Work instructions – The data below should be printed in full, exactly, and without any of its images.

────────────────────────────────────────

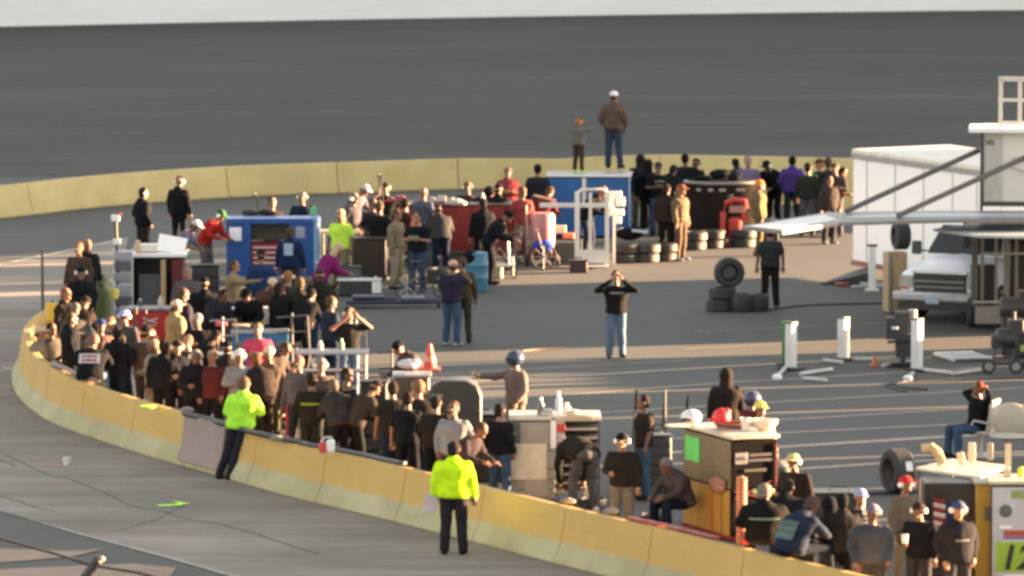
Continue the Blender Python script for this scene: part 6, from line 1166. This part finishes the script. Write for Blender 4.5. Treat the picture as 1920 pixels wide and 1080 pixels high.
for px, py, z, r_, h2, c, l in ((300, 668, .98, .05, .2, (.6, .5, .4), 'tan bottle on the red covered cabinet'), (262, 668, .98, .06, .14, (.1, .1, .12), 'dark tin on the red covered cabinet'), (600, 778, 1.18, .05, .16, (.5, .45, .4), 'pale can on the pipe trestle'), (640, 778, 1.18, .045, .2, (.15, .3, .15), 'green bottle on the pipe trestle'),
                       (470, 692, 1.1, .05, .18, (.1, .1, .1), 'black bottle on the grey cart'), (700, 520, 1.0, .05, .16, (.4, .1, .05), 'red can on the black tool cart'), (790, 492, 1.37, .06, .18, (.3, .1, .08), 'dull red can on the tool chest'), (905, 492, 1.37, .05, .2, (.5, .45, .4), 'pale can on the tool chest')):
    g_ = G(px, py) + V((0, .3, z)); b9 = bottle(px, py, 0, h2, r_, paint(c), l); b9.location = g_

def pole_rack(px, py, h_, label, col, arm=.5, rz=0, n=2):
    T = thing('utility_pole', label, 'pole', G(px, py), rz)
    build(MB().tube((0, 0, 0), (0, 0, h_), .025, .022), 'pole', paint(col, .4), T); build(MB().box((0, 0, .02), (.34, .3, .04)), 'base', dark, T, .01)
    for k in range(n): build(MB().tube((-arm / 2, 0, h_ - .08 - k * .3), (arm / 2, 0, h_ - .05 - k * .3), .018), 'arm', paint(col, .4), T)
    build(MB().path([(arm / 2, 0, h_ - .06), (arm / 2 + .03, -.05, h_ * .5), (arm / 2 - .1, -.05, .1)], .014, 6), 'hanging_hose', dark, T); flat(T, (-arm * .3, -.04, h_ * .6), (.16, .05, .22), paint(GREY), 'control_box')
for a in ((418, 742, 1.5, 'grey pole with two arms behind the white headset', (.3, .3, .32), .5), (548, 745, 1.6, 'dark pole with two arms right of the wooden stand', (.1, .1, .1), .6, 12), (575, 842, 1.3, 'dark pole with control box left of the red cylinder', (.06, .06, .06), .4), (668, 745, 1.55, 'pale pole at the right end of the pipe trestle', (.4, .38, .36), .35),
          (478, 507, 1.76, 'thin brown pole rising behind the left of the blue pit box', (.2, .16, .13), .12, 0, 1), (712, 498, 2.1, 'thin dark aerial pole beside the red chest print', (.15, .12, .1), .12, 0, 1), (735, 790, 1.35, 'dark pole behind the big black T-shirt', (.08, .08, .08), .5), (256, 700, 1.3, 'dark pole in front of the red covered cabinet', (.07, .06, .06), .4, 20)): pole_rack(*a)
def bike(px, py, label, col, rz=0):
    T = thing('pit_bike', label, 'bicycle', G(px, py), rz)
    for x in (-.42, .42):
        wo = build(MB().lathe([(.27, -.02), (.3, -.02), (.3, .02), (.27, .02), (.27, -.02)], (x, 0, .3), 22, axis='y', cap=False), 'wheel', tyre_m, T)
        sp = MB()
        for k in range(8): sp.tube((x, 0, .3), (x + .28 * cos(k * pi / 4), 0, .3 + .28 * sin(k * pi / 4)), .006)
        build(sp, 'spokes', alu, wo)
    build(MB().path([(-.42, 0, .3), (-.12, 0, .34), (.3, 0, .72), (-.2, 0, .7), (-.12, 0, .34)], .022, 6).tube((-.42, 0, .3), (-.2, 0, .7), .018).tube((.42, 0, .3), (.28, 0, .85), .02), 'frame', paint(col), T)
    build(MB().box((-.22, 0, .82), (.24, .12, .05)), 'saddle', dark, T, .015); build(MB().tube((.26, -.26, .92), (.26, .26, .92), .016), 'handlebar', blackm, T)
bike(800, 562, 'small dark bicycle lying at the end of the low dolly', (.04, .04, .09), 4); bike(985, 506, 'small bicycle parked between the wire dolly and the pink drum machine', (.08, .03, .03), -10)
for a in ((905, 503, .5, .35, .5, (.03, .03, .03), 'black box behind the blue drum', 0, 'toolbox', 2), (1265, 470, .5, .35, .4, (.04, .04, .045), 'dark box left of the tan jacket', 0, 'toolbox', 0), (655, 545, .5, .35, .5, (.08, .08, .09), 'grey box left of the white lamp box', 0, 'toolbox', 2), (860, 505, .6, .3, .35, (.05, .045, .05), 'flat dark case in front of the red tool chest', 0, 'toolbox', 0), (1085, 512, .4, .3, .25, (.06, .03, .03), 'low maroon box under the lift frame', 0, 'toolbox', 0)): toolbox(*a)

────────────────────────────────────────

Worked answer –
Continue the Blender Python script for this scene: part 6, from line 1166. This part finishes the script. Write for Blender 4.5. Treat the picture as 1920 pixels wide and 1080 pixels high.
for px, py, z, r_, h2, c, l in ((300, 668, .98, .05, .2, (.6, .5, .4), 'tan bottle on the red covered cabinet'), (262, 668, .98, .06, .14, (.1, .1, .12), 'dark tin on the red covered cabinet'), (600, 778, 1.18, .05, .16, (.5, .45, .4), 'pale can on the pipe trestle'), (640, 778, 1.18, .045, .2, (.15, .3, .15), 'green bottle on the pipe trestle'),
                       (470, 692, 1.1, .05, .18, (.1, .1, .1), 'black bottle on the grey cart'), (700, 520, 1.0, .05, .16, (.4, .1, .05), 'red can on the black tool cart'), (790, 492, 1.37, .06, .18, (.3, .1, .08), 'dull red can on the tool chest'), (905, 492, 1.37, .05, .2, (.5, .45, .4), 'pale can on the tool chest')):
    g_ = G(px, py) + V((0, .3, z)); b9 = bottle(px, py, 0, h2, r_, paint(c), l); b9.location = g_

def pole_rack(px, py, h_, label, col, arm=.5, rz=0, n=2):
    T = thing('utility_pole', label, 'pole', G(px, py), rz)
    build(MB().tube((0, 0, 0), (0, 0, h_), .025, .022), 'pole', paint(col, .4), T); build(MB().box((0, 0, .02), (.34, .3, .04)), 'base', dark, T, .01)
    for k in range(n): build(MB().tube((-arm / 2, 0, h_ - .08 - k * .3), (arm / 2, 0, h_ - .05 - k * .3), .018), 'arm', paint(col, .4), T)
    build(MB().path([(arm / 2, 0, h_ - .06), (arm / 2 + .03, -.05, h_ * .5), (arm / 2 - .1, -.05, .1)], .014, 6), 'hanging_hose', dark, T); flat(T, (-arm * .3, -.04, h_ * .6), (.16, .05, .22), paint(GREY), 'control_box')
for a in ((418, 742, 1.5, 'grey pole with two arms behind the white headset', (.3, .3, .32), .5), (548, 745, 1.6, 'dark pole with two arms right of the wooden stand', (.1, .1, .1), .6, 12), (575, 842, 1.3, 'dark pole with control box left of the red cylinder', (.06, .06, .06), .4), (668, 745, 1.55, 'pale pole at the right end of the pipe trestle', (.4, .38, .36), .35),
          (478, 507, 1.76, 'thin brown pole rising behind the left of the blue pit box', (.2, .16, .13), .12, 0, 1), (712, 498, 2.1, 'thin dark aerial pole beside the red chest print', (.15, .12, .1), .12, 0, 1), (735, 790, 1.35, 'dark pole behind the big black T-shirt', (.08, .08, .08), .5), (256, 700, 1.3, 'dark pole in front of the red covered cabinet', (.07, .06, .06), .4, 20)): pole_rack(*a)
def bike(px, py, label, col, rz=0):
    T = thing('pit_bike', label, 'bicycle', G(px, py), rz)
    for x in (-.42, .42):
        wo = build(MB().lathe([(.27, -.02), (.3, -.02), (.3, .02), (.27, .02), (.27, -.02)], (x, 0, .3), 22, axis='y', cap=False), 'wheel', tyre_m, T)
        sp = MB()
        for k in range(8): sp.tube((x, 0, .3), (x + .28 * cos(k * pi / 4), 0, .3 + .28 * sin(k * pi / 4)), .006)
        build(sp, 'spokes', alu, wo)
    build(MB().path([(-.42, 0, .3), (-.12, 0, .34), (.3, 0, .72), (-.2, 0, .7), (-.12, 0, .34)], .022, 6).tube((-.42, 0, .3), (-.2, 0, .7), .018).tube((.42, 0, .3), (.28, 0, .85), .02), 'frame', paint(col), T)
    build(MB().box((-.22, 0, .82), (.24, .12, .05)), 'saddle', dark, T, .015); build(MB().tube((.26, -.26, .92), (.26, .26, .92), .016), 'handlebar', blackm, T)
bike(800, 562, 'small dark bicycle lying at the end of the low dolly', (.04, .04, .09), 4); bike(985, 506, 'small bicycle parked between the wire dolly and the pink drum machine', (.08, .03, .03), -10)
for a in ((905, 503, .5, .35, .5, (.03, .03, .03), 'black box behind the blue drum', 0, 'toolbox', 2), (1265, 470, .5, .35, .4, (.04, .04, .045), 'dark box left of the tan jacket', 0, 'toolbox', 0), (655, 545, .5, .35, .5, (.08, .08, .09), 'grey box left of the white lamp box', 0, 'toolbox', 2), (860, 505, .6, .3, .35, (.05, .045, .05), 'flat dark case in front of the red tool chest', 0, 'toolbox', 0), (1085, 512, .4, .3, .25, (.06, .03, .03), 'low maroon box under the lift frame', 0, 'toolbox', 0)): toolbox(*a)